Information shown
* * * * * * *
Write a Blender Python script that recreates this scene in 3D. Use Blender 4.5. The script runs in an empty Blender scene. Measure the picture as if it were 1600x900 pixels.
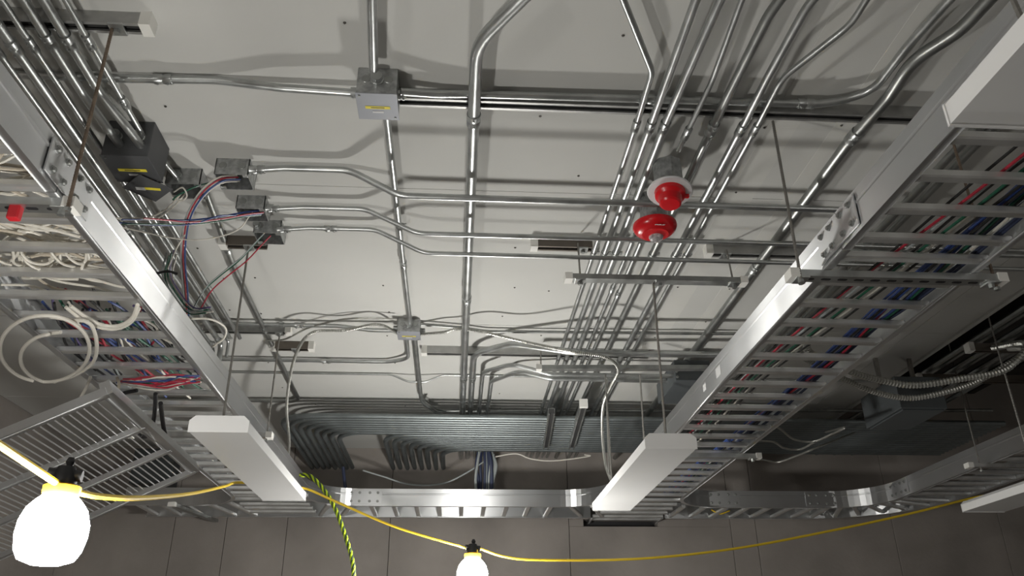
import bpy, math, random
from mathutils import Vector, Matrix
random.seed(7)
S = bpy.context.scene
COL = S.collection
PI = math.pi
V = Vector

# ------------------------------------------------------------------ camera
F = 1255.0
_ya, _pi, _ro = math.radians(4.03), math.radians(25.78), math.radians(-0.514)
FW = V((math.sin(_ya)*math.cos(_pi), math.cos(_ya)*math.cos(_pi), math.sin(_pi)))
_r0 = V((math.cos(_ya), -math.sin(_ya), 0)); _u0 = _r0.cross(FW)
RT = _r0*math.cos(_ro)+_u0*math.sin(_ro)
UP = _u0*math.cos(_ro)-_r0*math.sin(_ro)
CZ = 1.6
cd = bpy.data.cameras.new('camera'); cam = bpy.data.objects.new('camera', cd); COL.objects.link(cam)
cd.sensor_width = 36; cd.lens = F/1600*36; cd.clip_start = 0.02
cam.matrix_world = Matrix(((RT.x, UP.x, -FW.x, 0), (RT.y, UP.y, -FW.y, 0), (RT.z, UP.z, -FW.z, CZ), (0, 0, 0, 1)))
S.camera = cam

# ------------------------------------------------------------------ world, exposure
w = bpy.data.worlds.new('world'); S.world = w; w.use_nodes = True
w.node_tree.nodes['Background'].inputs[0].default_value = (0.5, 0.5, 0.5, 1)
w.node_tree.nodes['Background'].inputs[1].default_value = 0.02
S.view_settings.view_transform = 'Standard'; S.view_settings.look = 'None'
S.view_settings.gamma = 1; S.view_settings.use_curve_mapping = False
S.view_settings.exposure = 0.58
BULB_POWER = 240.0       # emission of the temporary lamps

# ------------------------------------------------------------------ measuring helpers
H = 1.63                # ceiling above the eye
def ray(x, y): return RT*((x-800)/F)-UP*((y-450)/F)+FW
def P(x, y, h):         # point at height h above the eye seen at x, y
    d = ray(x, y); d = d*(h/d.z); return V((d.x, d.y, h+CZ))
def PY(x, y, Y):
    d = ray(x, y); d = d*(Y/d.y); return V((d.x, d.y, d.z+CZ))
def W(x, y, h): return V((x, y, h+CZ))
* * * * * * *
Exercise goal
Output the data above without changes, apart from leaving out the pictures.

Expected output
Write a Blender Python script that recreates this scene in 3D. Use Blender 4.5. The script runs in an empty Blender scene. Measure the picture as if it were 1600x900 pixels.
import bpy, math, random
from mathutils import Vector, Matrix
random.seed(7)
S = bpy.context.scene
COL = S.collection
PI = math.pi
V = Vector

# ------------------------------------------------------------------ camera
F = 1255.0
_ya, _pi, _ro = math.radians(4.03), math.radians(25.78), math.radians(-0.514)
FW = V((math.sin(_ya)*math.cos(_pi), math.cos(_ya)*math.cos(_pi), math.sin(_pi)))
_r0 = V((math.cos(_ya), -math.sin(_ya), 0)); _u0 = _r0.cross(FW)
RT = _r0*math.cos(_ro)+_u0*math.sin(_ro)
UP = _u0*math.cos(_ro)-_r0*math.sin(_ro)
CZ = 1.6
cd = bpy.data.cameras.new('camera'); cam = bpy.data.objects.new('camera', cd); COL.objects.link(cam)
cd.sensor_width = 36; cd.lens = F/1600*36; cd.clip_start = 0.02
cam.matrix_world = Matrix(((RT.x, UP.x, -FW.x, 0), (RT.y, UP.y, -FW.y, 0), (RT.z, UP.z, -FW.z, CZ), (0, 0, 0, 1)))
S.camera = cam

# ------------------------------------------------------------------ world, exposure
w = bpy.data.worlds.new('world'); S.world = w; w.use_nodes = True
w.node_tree.nodes['Background'].inputs[0].default_value = (0.5, 0.5, 0.5, 1)
w.node_tree.nodes['Background'].inputs[1].default_value = 0.02
S.view_settings.view_transform = 'Standard'; S.view_settings.look = 'None'
S.view_settings.gamma = 1; S.view_settings.use_curve_mapping = False
S.view_settings.exposure = 0.58
BULB_POWER = 240.0       # emission of the temporary lamps

# ------------------------------------------------------------------ measuring helpers
H = 1.63                # ceiling above the eye
def ray(x, y): return RT*((x-800)/F)-UP*((y-450)/F)+FW
def P(x, y, h):         # point at height h above the eye seen at x, y
    d = ray(x, y); d = d*(h/d.z); return V((d.x, d.y, h+CZ))
def PY(x, y, Y):
    d = ray(x, y); d = d*(Y/d.y); return V((d.x, d.y, d.z+CZ))
def W(x, y, h): return V((x, y, h+CZ))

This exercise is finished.